Section 409A Coordination. The IRS did not provide any further relief to address arrangements that defer payments until they are deductible. Prior to the amendment of Section 162(m) in 2017, some deferred compensation plans mandated that payments be delayed until the payment would be deductible. This typically delayed payments until an individual was no longer a covered employee, either because the individual was no longer among the top-paid group or because the individual terminated employment. However, Section 162(m) was amended to make covered employee status permanent. Thus, a payment that was subject to a delay might never become payable. To address situation, the proposed regulations indicated that the IRS intended to amend the 409A regulations to permit a plan or arrangement that mandates the delay of payments until such time as the deduction is not limited by section 162(m) to be amended no later than December 31, 2020, to remove the required delay. If a corporation would have been required to make payments before December 31, 2020, as a result of the plan amendment, the payments must be made no later than December 31, 2020. The final regulations do not provide an extension of these deadlines.

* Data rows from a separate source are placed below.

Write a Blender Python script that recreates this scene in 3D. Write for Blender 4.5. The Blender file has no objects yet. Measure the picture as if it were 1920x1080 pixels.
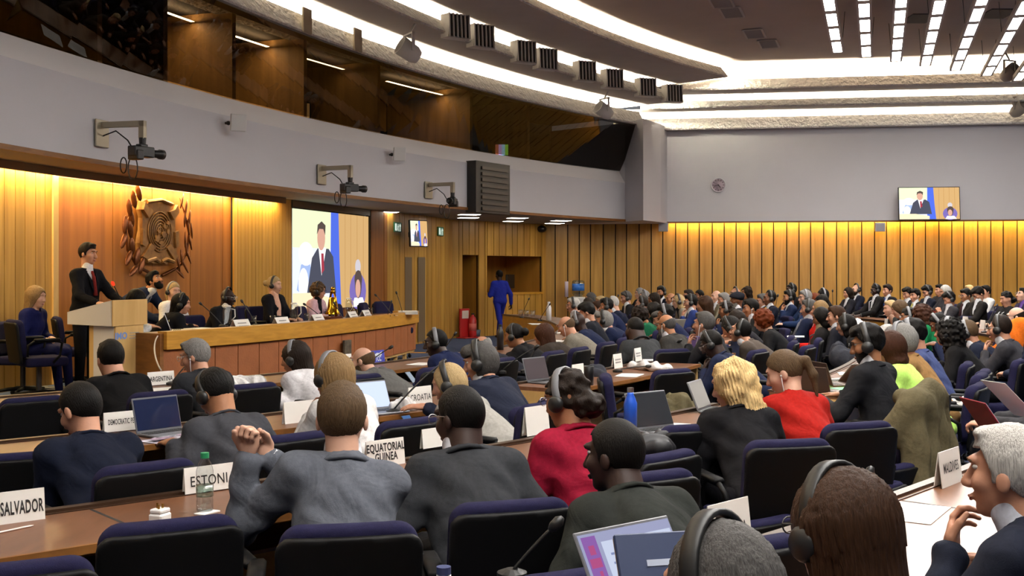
EXPOSURE, WORLD, COVE, LAMP, WASH, LWASH, PANEL, BOOTH, SCREEN, TVS = 0.5, .12, 420., 30., 42., 48., 9., 60., 0.9, 1.0
import bpy, math, random
import numpy as np
from mathutils import Matrix, Vector
random.seed(7); rng = np.random.default_rng(7)
PI = math.pi
SC = bpy.context.scene
COL = SC.collection
F, HZ, CAM = 2100.0, 512.0, 1.65            # focal length in pixels, horizon row, eye height
CX, CY = -14.5, 19.0                        # common centre of dais and seating rows
V3 = lambda *a: np.array(a, dtype=float)

def at(px, py, z):                          # ray through a pixel meets height z
    d = F*(CAM-z)/(py-HZ); return ((px-960)/F*d, d)
def atd(px, py, d):                         # point on that ray at distance d
    return ((px-960)/F*d, d, CAM-(py-HZ)*d/F)
def polar(r, deg): return (CX+r*math.cos(math.radians(deg)), CY+r*math.sin(math.radians(deg)))
def face_to(x, y, tx=CX, ty=CY): return math.atan2(-(tx-x), ty-y)

# ---------------------------------------------------------------- materials
MATS = {}
def lin(c):
    if isinstance(c, str): c = tuple(int(c[i:i+2], 16)/255 for i in (0, 2, 4))
    return tuple((v/12.92 if v <= .04045 else ((v+.055)/1.055)**2.4) for v in c)
def mat(name, col, rough=.6, metal=0., bump=0., bscale=80., var=0., vscale=6., stretch=(1,1,1), coat=0., spec=.5, sheen=0., folds=0., bdist=.02):
    if name in MATS: return MATS[name]
    m = bpy.data.materials.new(name); m.use_nodes = True
    nt = m.node_tree; N = nt.nodes; L = nt.links
    b = N['Principled BSDF']; c = lin(col)
    b.inputs['Base Color'].default_value = (*c, 1); b.inputs['Roughness'].default_value = rough
    b.inputs['Metallic'].default_value = metal; b.inputs['Specular IOR Level'].default_value = spec
    b.inputs['Coat Weight'].default_value = coat; b.inputs['Sheen Weight'].default_value = sheen
    if bump or var:
        tc = N.new('ShaderNodeTexCoord'); mp = N.new('ShaderNodeMapping'); mp.inputs['Scale'].default_value = stretch
        L.new(tc.outputs['Object'], mp.inputs['Vector'])
        if var:
            n = N.new('ShaderNodeTexNoise'); n.inputs['Scale'].default_value = vscale; n.inputs['Detail'].default_value = 5
            L.new(mp.outputs[0], n.inputs['Vector'])
            r = N.new('ShaderNodeValToRGB'); e = r.color_ramp.elements
            e[0].position = .3; e[1].position = .7
            e[0].color = (*[max(0, v*(1-var)) for v in c], 1); e[1].color = (*[min(1, v*(1+var)) for v in c], 1)
            L.new(n.outputs['Fac'], r.inputs[0]); L.new(r.outputs[0], b.inputs['Base Color'])
        if bump:
            n2 = N.new('ShaderNodeTexNoise'); n2.inputs['Scale'].default_value = bscale; n2.inputs['Detail'].default_value = 3
            L.new(mp.outputs[0], n2.inputs['Vector'])
            bp = N.new('ShaderNodeBump'); bp.inputs['Strength'].default_value = bump; bp.inputs['Distance'].default_value = bdist
            L.new(n2.outputs['Fac'], bp.inputs['Height']); L.new(bp.outputs[0], b.inputs['Normal'])
            if folds:
                n3 = N.new('ShaderNodeTexNoise'); n3.inputs['Scale'].default_value = 5.5; n3.inputs['Detail'].default_value = 2.5; n3.inputs['Distortion'].default_value = 1.6
                L.new(tc.outputs['Object'], n3.inputs['Vector']); b3 = N.new('ShaderNodeBump'); b3.inputs['Strength'].default_value = folds; b3.inputs['Distance'].default_value = .05
                L.new(n3.outputs['Fac'], b3.inputs['Height']); L.new(b3.outputs[0], bp.inputs['Normal'])
    MATS[name] = m; return m
def emit(name, col, s):
    if name in MATS: return MATS[name]
    m = bpy.data.materials.new(name); m.use_nodes = True; nt = m.node_tree
    nt.nodes.remove(nt.nodes['Principled BSDF'])
    e = nt.nodes.new('ShaderNodeEmission'); e.inputs[0].default_value = (*lin(col), 1); e.inputs[1].default_value = s
    nt.links.new(e.outputs[0], nt.nodes['Material Output'].inputs[0]); MATS[name] = m; return m
def wood(name, c0, c1, grain=(30, 30, 1.2), rough=.45, coat=.0, attr=False):
    if name in MATS: return MATS[name]
    m = bpy.data.materials.new(name); m.use_nodes = True; nt = m.node_tree; N = nt.nodes; L = nt.links
    b = N['Principled BSDF']; b.inputs['Roughness'].default_value = rough; b.inputs['Coat Weight'].default_value = coat
    b.inputs['Coat Roughness'].default_value = .2
    tc = N.new('ShaderNodeTexCoord'); mp = N.new('ShaderNodeMapping'); mp.inputs['Scale'].default_value = grain
    L.new(tc.outputs['Object'], mp.inputs['Vector'])
    n = N.new('ShaderNodeTexNoise'); n.inputs['Scale'].default_value = 1.; n.inputs['Detail'].default_value = 7; n.inputs['Distortion'].default_value = .6
    L.new(mp.outputs[0], n.inputs['Vector'])
    r = N.new('ShaderNodeValToRGB'); e = r.color_ramp.elements; e[0].position = .28; e[1].position = .72
    e[0].color = (*lin(c0), 1); e[1].color = (*lin(c1), 1); L.new(n.outputs['Fac'], r.inputs[0])
    out = r.outputs[0]
    if attr:
        a = N.new('ShaderNodeAttribute'); a.attribute_name = 'tone'
        mx = N.new('ShaderNodeMix'); mx.data_type = 'RGBA'; mx.blend_type = 'MULTIPLY'; mx.inputs[0].default_value = 1
        L.new(out, mx.inputs[6]); L.new(a.outputs['Color'], mx.inputs[7]); out = mx.outputs[2]
    L.new(out, b.inputs['Base Color']); MATS[name] = m; return m
def glass(name, col=(1,1,1), rough=.0, thin=.75, gl=.25):
    if name in MATS: return MATS[name]
    m = bpy.data.materials.new(name); m.use_nodes = True; nt = m.node_tree; N = nt.nodes; L = nt.links
    N.remove(N['Principled BSDF'])
    t = N.new('ShaderNodeBsdfTransparent'); t.inputs[0].default_value = (*col, 1)
    g = N.new('ShaderNodeBsdfGlossy'); g.inputs['Roughness'].default_value = rough
    lw = N.new('ShaderNodeLayerWeight'); pw = N.new('ShaderNodeMath'); pw.operation = 'POWER'; pw.inputs[1].default_value = 5
    L.new(lw.outputs['Facing'], pw.inputs[0])
    mt = N.new('ShaderNodeMath'); mt.operation = 'MULTIPLY_ADD'; mt.inputs[1].default_value = .9; mt.inputs[2].default_value = .04+gl
    mt.use_clamp = True
    mx = N.new('ShaderNodeMixShader'); L.new(pw.outputs[0], mt.inputs[0]); L.new(mt.outputs[0], mx.inputs[0])
    L.new(t.outputs[0], mx.inputs[1]); L.new(g.outputs[0], mx.inputs[2])
    L.new(mx.outputs[0], N['Material Output'].inputs[0]); MATS[name] = m; return m

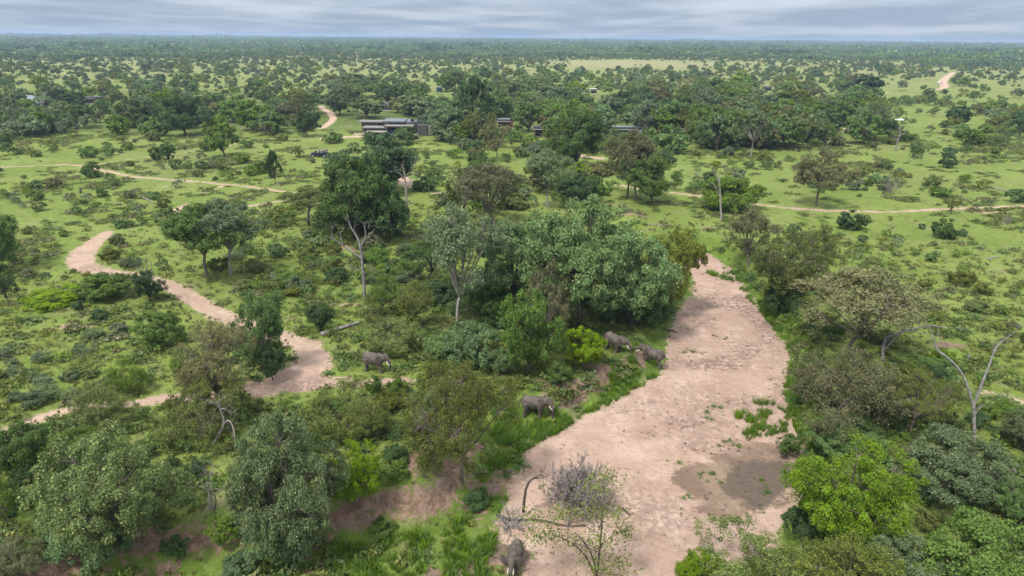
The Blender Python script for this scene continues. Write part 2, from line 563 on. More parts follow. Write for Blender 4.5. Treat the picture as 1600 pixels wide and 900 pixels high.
    bp.inputs['Distance'].default_value = .7
    t.links.new(hgt, bp.inputs['Height'])
    t.links.new(bp.outputs[0], b.inputs['Normal'])
    t.links.new(b.outputs[0], out.inputs[0])
    return m


def build_ground():
    ys = [8.0]
    while ys[-1] < 15000:
        y = ys[-1]
        ys.append(y * (1.0052 if 30 < y < 420 else (1.03 if y > 420 else 1.06)))
    ys = np.array(ys)
    tt = np.linspace(-1.15, 1.15, 520)
    X = ys[:, None] * tt[None, :]
    X = X + np.sign(tt)[None, :] * 30 * np.clip((np.abs(tt) - .9) / .25, 0, 1)[None, :]
    Y = np.repeat(ys[:, None], len(tt), 1)
    x, y = X.ravel(), Y.ravel()
    z = height(x, y)
    n = len(x)
    A = {k: np.full(n, 6.0) for k in ('sand', 'track', 'mud', 'wet')}
    for k in ('soil', 'lush', 'pale', 'wood', 'stain', 'crown'):
        A[k] = np.zeros(n)
    nr = y < 300
    xn, yn = x[nr], y[nr]
    fd = sdf_poly(xn, yn, FLOOR)
    A['sand'][nr] = np.clip(np.minimum(sdf_poly(xn, yn, SAND), sdf_poly(xn, yn, CROSS)), -6, 6)
    A['mud'][nr] = np.clip(sdf_poly(xn, yn, MUD), -6, 6)
    A['wet'][nr] = np.clip(sdf_poly(xn, yn, MUDWET), -6, 6)
    for line, hw in TRACKS:
        lo, hi = line.min(0) - 12, line.max(0) + 12
        s = (x > lo[0]) & (x < hi[0]) & (y > lo[1]) & (y < hi[1])
        A['track'][s] = np.minimum(A['track'][s], dist_line(x[s], y[s], line, hw))
        if hw.max() < 1.35 and s.any():
            A['crown'][s] = np.maximum(A['crown'][s], np.exp(-(dist_line(x[s], y[s], line, hw * 0) / .34) ** 2))
    for (a, b, rx, ry) in PATCH:
        q = plane_at(a, b)
        s = (np.abs(x - q[0]) < rx * 4) & (np.abs(y - q[1]) < ry * 30)
        stretch = 1.0 if b > 200 else 3.0
        d = (np.hypot((x[s] - q[0]) / rx, (y[s] - q[1]) / (ry * stretch)) - 1) * min(rx, ry)
        A['track'][s] = np.minimum(A['track'][s], d)
    # bare soil: steep banks on the left side, spots
    bank = np.clip(1 - np.abs(fd - 2.2) / 2.4, 0, 1)
    px, py, _ = project(np.column_stack([xn, yn, z[nr]]))
    leftb = ((px < 760) & (py > 690)) | ((px > 840) & (px < 1010) & (py > 545) & (py < 640))
    A['soil'][nr] = bank * np.where(leftb, .85, .25)
    inl = (fd < 1) & (py > 690) & (px < 830)
    A['soil'][nr] = np.where(inl, np.maximum(A['soil'][nr], np.clip((fbm(xn / 3.2, yn / 2.2, 83) - .42) * 3.0, 0, .6)), A['soil'][nr])
    for (a, b, rx, ry, s_) in SOIL:
        q = plane_at(a, b)
        s = (np.abs(x - q[0]) < rx * 3) & (np.abs(y - q[1]) < ry * 3)
        e = np.exp(-1.2 * (((x[s] - q[0]) / rx) ** 2 + ((y[s] - q[1]) / ry) ** 2))
        A['soil'][s] = np.maximum(A['soil'][s], s_ * e)
    A['lush'][nr] = np.clip(1.3 - np.maximum(fd, 0) / 5, 0, 1)
    A['stain'][nr] = np.clip(fbm(xn / 5, yn / 5, 61) * 3.2 - 1.55, 0, .85) + .3 * ((yn > 84) & (yn < 140))
    q = plane_at(1010, 800, BED)
    A['stain'][nr] = np.maximum(A['stain'][nr], .8 * np.exp(-((xn - q[0]) / 6) ** 2 - ((yn - q[1]) / 5) ** 2))
    q = plane_at(1080, 620, BED)
    A['stain'][nr] = np.maximum(A['stain'][nr], .55 * np.exp(-((xn - q[0]) / 7) ** 2 - ((yn - q[1]) / 6) ** 2))
    # open pale field far off, dark woodland floors
    c0, c1 = plane_at(1050, 106), plane_at(1050, 96)
    A['pale'] = .45 * np.clip((y - 420) / 500, 0, 1) + .8 * np.exp(-((x - 185) / 95) ** 4) * np.exp(-((y - (c0[1] + c1[1]) / 2) / (abs(c1[1] - c0[1]) * .42)) ** 4)
    pxa, pya, _ = project(np.column_stack([x, y, z]))
    A['pale'] = np.clip(A['pale'], 0, .85)
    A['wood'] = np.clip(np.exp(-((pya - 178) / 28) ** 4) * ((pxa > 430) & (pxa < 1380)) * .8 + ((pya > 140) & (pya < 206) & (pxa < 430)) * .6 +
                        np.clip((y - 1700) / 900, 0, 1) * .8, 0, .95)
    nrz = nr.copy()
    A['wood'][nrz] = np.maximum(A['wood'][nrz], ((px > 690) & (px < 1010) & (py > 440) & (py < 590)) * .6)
    ny, nx = X.shape
    idx = np.arange(n).reshape(ny, nx)
    Q = np.stack([idx[:-1, :-1], idx[:-1, 1:], idx[1:, 1:], idx[1:, :-1]], -1).reshape(-1, 4)
    fa = {k: A[k][Q].mean(1) for k in ('sand', 'track', 'mud')}
    crossd = np.full(n, 9.0)
    crossd[nr] = sdf_poly(xn, yn, CROSS)
    fc = crossd[Q].mean(1)
    cls = np.zeros(len(Q), int)
    cls[(fa['track'] < 0) | (fc < 0)] = 2
    cls[(fa['sand'] < 0) & (fc >= 0)] = 1
    cls[(fa['mud'] < 0)] = 3
    V = np.column_stack([x, y, z])
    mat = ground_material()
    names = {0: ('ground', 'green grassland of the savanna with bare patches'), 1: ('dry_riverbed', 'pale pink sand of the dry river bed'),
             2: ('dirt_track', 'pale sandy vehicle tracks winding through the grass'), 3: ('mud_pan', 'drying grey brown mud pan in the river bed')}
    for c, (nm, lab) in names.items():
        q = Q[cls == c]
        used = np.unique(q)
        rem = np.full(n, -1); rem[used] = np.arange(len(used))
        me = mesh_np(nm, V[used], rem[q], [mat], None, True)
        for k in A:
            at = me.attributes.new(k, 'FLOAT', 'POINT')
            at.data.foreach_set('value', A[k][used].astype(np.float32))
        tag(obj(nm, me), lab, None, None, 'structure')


build_ground()


# ------------------------------------------------------------------ vegetation generators
def unit(v):
    return v / (np.linalg.norm(v, axis=-1, keepdims=True) + 1e-9)


def leaves_mesh(name, C, Nn, size, rs, mat, aspect=1.7):
    """one rhombic leaf spray per point"""
    n = len(C)
    a = unit(np.cross(Nn, rs.normal(size=(n, 3))))
    b = np.cross(Nn, a)
    s = size * rs.uniform(.35, 1.55, (n, 1))
    V = np.stack([C - a * s * aspect * .5, C + b * s * .5 + Nn * s * .12, C + a * s * aspect * .5, C - b * s * .5 + Nn * s * .12], 1).reshape(-1, 3)
    Fq = np.arange(n * 4).reshape(n, 4)
    return mesh_np(name, V, Fq, [mat])


def bez(p0, p1, p2, n):
    t = np.linspace(0, 1, n)[:, None]
    return (1 - t) ** 2 * p0 + 2 * t * (1 - t) * p1 + t * t * p2


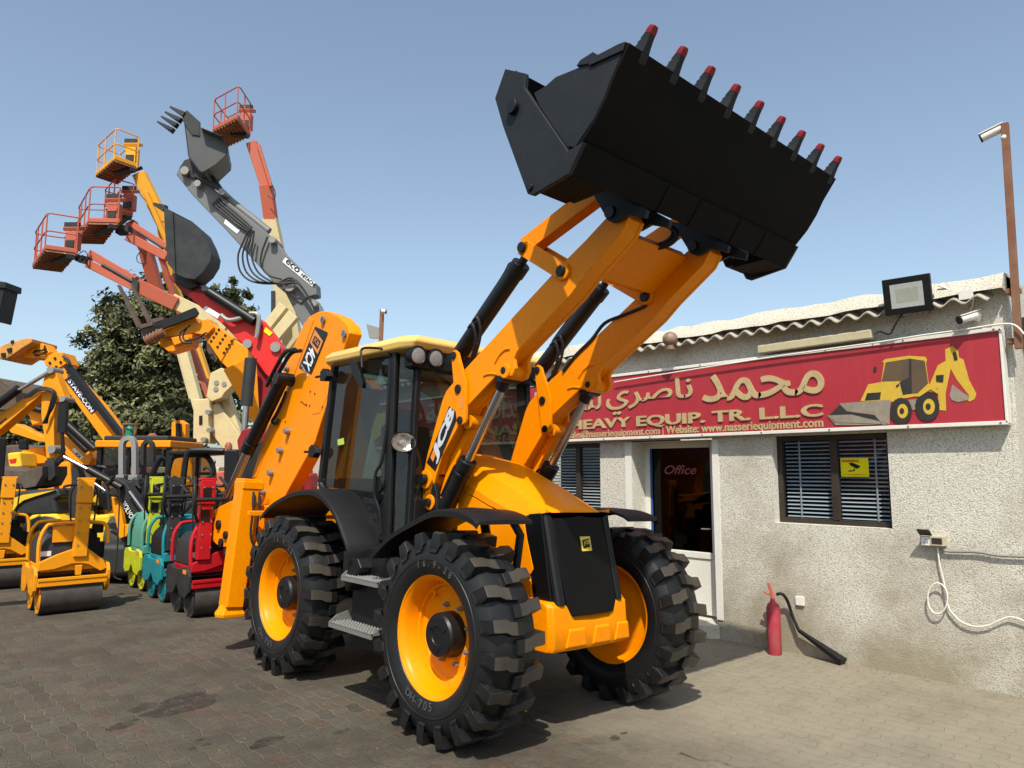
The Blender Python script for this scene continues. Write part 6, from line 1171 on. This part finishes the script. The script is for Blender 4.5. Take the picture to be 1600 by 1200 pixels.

Negative Discretion. Despite multiple requests from taxpayers, the IRS also refused to extend the protection for grandfathered compensation arrangements to arrangements that include a so-called negative discretion clause to reduce the amount payable under the objective formula. The IRS did acknowledge, however, that if the employer reserves negative discretion under an agreement but that the company is unable to exercise that discretion under applicable law (including state law), the arrangement may nonetheless be grandfathered.
Other Requested Changes. The IRS declined make a number of other changes requested by taxpayers. Like the proposed regulations, the final regulations do not exclude amounts paid for services rendered as an independent contractor from the scope of the limitation. Similarly, the IRS declined to excluded payments made post-termination or post-death based on a distinction between the language of Section 4960 (which included a parenthetical referencing former employees) and section 162(m) (which contains no such parenthetical).
After the IRS delivered a “lump of coal” with the proposed regulations last year, it seems safe to say that the final regulations are not likely to make many taxpayers who are concerned about Section 162(m) inclined to put the IRS on the “nice list” in 2020.